Comer Targets Department of Education Over Ties to SPLC

Congressional Republicans have begun an investigation into the Biden administration Department of Education’s (DOE) alleged cozy relationship with the Southern Poverty Law Center (SPLC), the widely discredited left-wing organization that claims to be an arbiter of all that is hateful in America. On December 11, Representative James Comer (R-Ky.), the chairman of the House Oversight Committee, sent a letter to Education Secretary Miguel Cardona demanding documentation between his agency and the SPLC.

In 2019, the SPLC, which is quick to label mainstream conservative organizations, including The John Birch Society, as “hateful” or “racist,” was accused of those very sins by former staffers, one of whom referred to the SPLC as “a highly profitable scam.” Morris Dees, one of the group’s founders, was forced out of the organization over the accusations.

The SPLC’s “Hate Map” purportedly monitors what it calls “hate groups” in America.

“The SPLC has a track record of labeling anything or anyone they disagree with as ‘hate’ or ‘hate groups,’ which ironically cheapens real hate they claim to want to root out,” Comer told The Daily Signal.

Comer and the Oversight Committee have demanded that Cardona produce all communications between the DOE and the SPLC and internal communications regarding the far-left group from the time Joe Biden took office until now.

“The SPLC has weaponized its designation of ‘hate group’ to target conservative persons, organizations, and non-profits who hold opposing viewpoints or policy positions,” Comer wrote. “In 2019, a federal judge concluded that the SPLC’s ‘hate group’ label does not ‘depend upon objective data or evidence’ and described the designation as ‘an entirely subjective inquiry.
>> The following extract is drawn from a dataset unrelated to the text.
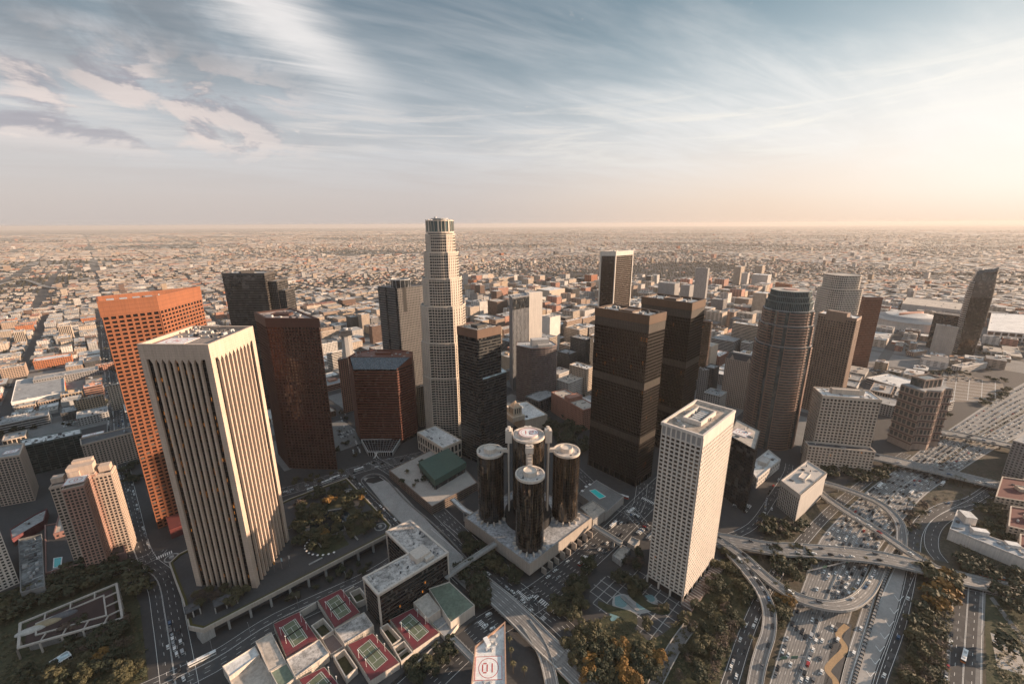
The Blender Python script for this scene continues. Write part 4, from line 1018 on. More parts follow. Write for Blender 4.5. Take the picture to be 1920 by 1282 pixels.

Despite this subjective slant, SPLC’s labels have been used in the private sector as a basis for decisions to exclude partnerships with certain groups.”

According to Comer’s letter, the White House has hosted SPLC personnel at least 11 times over the past three years. The Oversight Committee was particularly interested in a January meeting between Susan Corke, the director of the SPLC’s Intelligence Project, and National Security Council counterterrorism director John Picarelli. After this meeting, the SPLC placed several parental rights’ groups on their “hate map” and branded them “anti-government.”

The letter suggests that there may have been some coordination between the Biden administration, the National School Boards Association (NSBA), and the SPLC in adding those parents’ rights groups to the “hate map.”

“The decision came only a few years after the Biden Administration and the Department of Justice (DOJ) acquiesced to demands of the National School Board [sic] Association (NSBA) to investigate parents and parents’ rights activists who had chosen to speak up at school board meetings throughout the country,” Comer wrote.

In a letter to Biden, the NSBA claimed that public educators were “under an immediate threat” of violence from parents who objected to the teaching of critical race theory and other far-left ideology in classrooms. NSBA wanted parents’ groups investigated as domestic terrorists.

The NSBA would later publicly back away from its demands, saying, “There was no justification for some of the language included in the letter.”

Comer’s letter also called out the SPLC for its role in an attack on the Family Research Council (FRC) in 2012, when Floyd Lee Corkins targeted the group “with plans to carry out a mass shooting” in part because of the SPLC’s denotation of the FRC as a “hate group.” In addition, Comer noted an incident that occurred earlier this year when one of its attorneys was charged with domestic terrorism over violence in Atlanta over the city’s proposed training facility for new police officers.

Comer also noted that several SPLC employees signed a statement from the Democratic Socialists of America condemning Israel for provoking the October 7 terrorist attack by Hamas, claiming that Israel was an “apartheid state.”

According to Comer, any federal partnership with the SPLC is a First Amendment issue, since the organization routinely works to silence voices which it disagrees with.

“The Committee is concerned and seeks to understand the extent of engagement, influence, and the impact of SPLC within your Department as well as any steps you may be taking to mitigate against it,” Comer wrote. “The American people have a right to know how extensively federal employees are utilizing or disseminating flawed and subjective information that effectively discriminates against them for their First Amendment protected political views,” Comer declared.